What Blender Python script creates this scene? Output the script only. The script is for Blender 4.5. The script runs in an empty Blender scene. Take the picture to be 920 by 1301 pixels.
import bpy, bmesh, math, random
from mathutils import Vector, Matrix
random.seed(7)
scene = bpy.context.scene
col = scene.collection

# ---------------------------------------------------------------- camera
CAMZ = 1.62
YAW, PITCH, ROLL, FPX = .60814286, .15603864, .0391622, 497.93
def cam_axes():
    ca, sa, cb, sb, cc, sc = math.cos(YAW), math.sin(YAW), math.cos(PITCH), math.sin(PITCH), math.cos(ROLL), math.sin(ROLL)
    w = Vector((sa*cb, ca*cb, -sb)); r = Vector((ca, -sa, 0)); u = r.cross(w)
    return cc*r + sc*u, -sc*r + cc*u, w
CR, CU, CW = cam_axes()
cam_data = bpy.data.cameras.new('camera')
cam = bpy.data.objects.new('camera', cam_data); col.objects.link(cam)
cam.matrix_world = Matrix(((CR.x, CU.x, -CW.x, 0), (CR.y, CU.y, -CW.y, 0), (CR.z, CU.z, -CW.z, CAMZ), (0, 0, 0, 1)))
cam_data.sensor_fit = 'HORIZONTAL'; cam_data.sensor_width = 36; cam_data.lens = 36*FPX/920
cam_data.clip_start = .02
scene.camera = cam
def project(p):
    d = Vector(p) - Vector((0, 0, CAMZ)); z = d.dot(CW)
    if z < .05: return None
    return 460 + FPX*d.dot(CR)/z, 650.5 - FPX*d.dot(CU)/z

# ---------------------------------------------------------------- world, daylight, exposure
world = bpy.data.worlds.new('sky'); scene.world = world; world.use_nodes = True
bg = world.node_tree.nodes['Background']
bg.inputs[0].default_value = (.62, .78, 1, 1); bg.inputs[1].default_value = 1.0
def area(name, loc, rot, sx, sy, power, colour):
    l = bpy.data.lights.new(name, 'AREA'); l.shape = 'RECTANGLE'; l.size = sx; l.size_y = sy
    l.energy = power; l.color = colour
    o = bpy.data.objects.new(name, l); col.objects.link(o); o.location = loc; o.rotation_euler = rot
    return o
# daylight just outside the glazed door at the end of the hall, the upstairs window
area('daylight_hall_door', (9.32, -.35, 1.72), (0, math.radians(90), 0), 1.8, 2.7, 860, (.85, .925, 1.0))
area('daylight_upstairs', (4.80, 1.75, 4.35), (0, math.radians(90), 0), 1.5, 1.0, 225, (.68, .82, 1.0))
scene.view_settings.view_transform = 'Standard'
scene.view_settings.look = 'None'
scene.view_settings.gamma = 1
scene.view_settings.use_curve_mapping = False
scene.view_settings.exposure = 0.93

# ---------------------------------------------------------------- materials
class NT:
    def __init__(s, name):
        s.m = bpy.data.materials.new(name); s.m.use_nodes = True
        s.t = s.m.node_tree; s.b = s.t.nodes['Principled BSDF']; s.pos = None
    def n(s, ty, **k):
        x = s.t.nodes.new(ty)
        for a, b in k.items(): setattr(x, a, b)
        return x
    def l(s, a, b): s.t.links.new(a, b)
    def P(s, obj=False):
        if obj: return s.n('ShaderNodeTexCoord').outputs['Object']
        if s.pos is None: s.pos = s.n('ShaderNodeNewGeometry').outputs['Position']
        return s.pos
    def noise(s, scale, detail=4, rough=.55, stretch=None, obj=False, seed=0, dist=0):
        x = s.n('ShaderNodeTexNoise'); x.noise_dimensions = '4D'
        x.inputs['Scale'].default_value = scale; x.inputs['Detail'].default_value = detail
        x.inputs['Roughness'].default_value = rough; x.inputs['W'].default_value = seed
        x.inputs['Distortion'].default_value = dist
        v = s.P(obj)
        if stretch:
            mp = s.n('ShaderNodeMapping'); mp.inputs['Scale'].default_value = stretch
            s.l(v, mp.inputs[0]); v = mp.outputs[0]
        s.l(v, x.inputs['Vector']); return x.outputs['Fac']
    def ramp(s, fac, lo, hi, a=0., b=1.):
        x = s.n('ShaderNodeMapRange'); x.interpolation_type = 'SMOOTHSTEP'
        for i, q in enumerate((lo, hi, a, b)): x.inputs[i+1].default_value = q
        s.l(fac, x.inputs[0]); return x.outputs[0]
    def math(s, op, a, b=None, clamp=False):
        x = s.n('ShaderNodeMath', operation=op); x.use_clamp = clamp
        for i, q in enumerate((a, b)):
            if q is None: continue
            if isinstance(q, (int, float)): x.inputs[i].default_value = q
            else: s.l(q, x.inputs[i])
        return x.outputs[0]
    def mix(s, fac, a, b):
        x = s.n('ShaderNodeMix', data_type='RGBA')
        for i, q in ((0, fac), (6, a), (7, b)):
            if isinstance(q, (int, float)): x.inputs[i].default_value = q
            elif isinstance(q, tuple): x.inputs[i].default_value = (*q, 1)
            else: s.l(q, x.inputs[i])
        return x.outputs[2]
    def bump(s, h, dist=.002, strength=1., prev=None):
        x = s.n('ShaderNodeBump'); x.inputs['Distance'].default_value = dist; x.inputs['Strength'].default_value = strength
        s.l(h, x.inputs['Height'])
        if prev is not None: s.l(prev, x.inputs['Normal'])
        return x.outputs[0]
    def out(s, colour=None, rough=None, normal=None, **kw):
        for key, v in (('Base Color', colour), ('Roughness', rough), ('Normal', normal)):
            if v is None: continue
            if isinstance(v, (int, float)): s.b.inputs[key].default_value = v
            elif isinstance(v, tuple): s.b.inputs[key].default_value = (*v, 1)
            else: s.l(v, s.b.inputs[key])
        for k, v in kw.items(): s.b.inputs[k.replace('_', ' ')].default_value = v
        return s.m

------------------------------

== DIRECTIVE ==
Starting with the first line of the data above, copy each line exactly until you reach the line with "return 460 +"; include that line as well.

== WRITTEN ANSWER ==
What Blender Python script creates this scene? Output the script only. The script is for Blender 4.5. The script runs in an empty Blender scene. Take the picture to be 920 by 1301 pixels.
import bpy, bmesh, math, random
from mathutils import Vector, Matrix
random.seed(7)
scene = bpy.context.scene
col = scene.collection

# ---------------------------------------------------------------- camera
CAMZ = 1.62
YAW, PITCH, ROLL, FPX = .60814286, .15603864, .0391622, 497.93
def cam_axes():
    ca, sa, cb, sb, cc, sc = math.cos(YAW), math.sin(YAW), math.cos(PITCH), math.sin(PITCH), math.cos(ROLL), math.sin(ROLL)
    w = Vector((sa*cb, ca*cb, -sb)); r = Vector((ca, -sa, 0)); u = r.cross(w)
    return cc*r + sc*u, -sc*r + cc*u, w
CR, CU, CW = cam_axes()
cam_data = bpy.data.cameras.new('camera')
cam = bpy.data.objects.new('camera', cam_data); col.objects.link(cam)
cam.matrix_world = Matrix(((CR.x, CU.x, -CW.x, 0), (CR.y, CU.y, -CW.y, 0), (CR.z, CU.z, -CW.z, CAMZ), (0, 0, 0, 1)))
cam_data.sensor_fit = 'HORIZONTAL'; cam_data.sensor_width = 36; cam_data.lens = 36*FPX/920
cam_data.clip_start = .02
scene.camera = cam
def project(p):
    d = Vector(p) - Vector((0, 0, CAMZ)); z = d.dot(CW)
    if z < .05: return None
    return 460 + FPX*d.dot(CR)/z, 650.5 - FPX*d.dot(CU)/z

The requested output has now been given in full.